Chemical Cookery: Chemistry through the Medium of Cake

The following pages do not contain, as you might be thinking (and, quite possibly, hoping), a series of recipes employing ethyl ethanoate and
other fruity-smelling esterified friends, but an exhibition (or something like one) of Cakes representing that most wonderful of subjects, Chemistry.  Cakes may not be the most conventional way to represent Chemistry and what works for a molecular modelling set does not, as we found out the hard way, work for royal icing and cocktail sticks, and although a molecular modelling set isn't edible neither were any of this lot.

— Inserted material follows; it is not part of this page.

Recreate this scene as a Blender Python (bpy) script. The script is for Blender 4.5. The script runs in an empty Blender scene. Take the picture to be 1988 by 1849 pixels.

Still, it became tradition for us to churn one out at the end of term, and by commandeering Annabel's kitchen while we should have been in Sport and Rec we allied cakemix with Chemistry on a number of occasions with the following results.  Sadly seeing a Chemical Cake in a photo is no substitute for seeing it in real life - not to mention less life-threatening than eating it - so much of their already questionable charm is lost in photography*, but here they all are anyway: enjoy your journey through chemical cakeness and think yourself lucky you've avoided the food poisoning.

Annabel Jenner and Aimee Hartnell,
purveyors of bizarre cakes since 1997


* Especially since digital cameras hadn't yet been invented.  Good grief, that makes me feel old.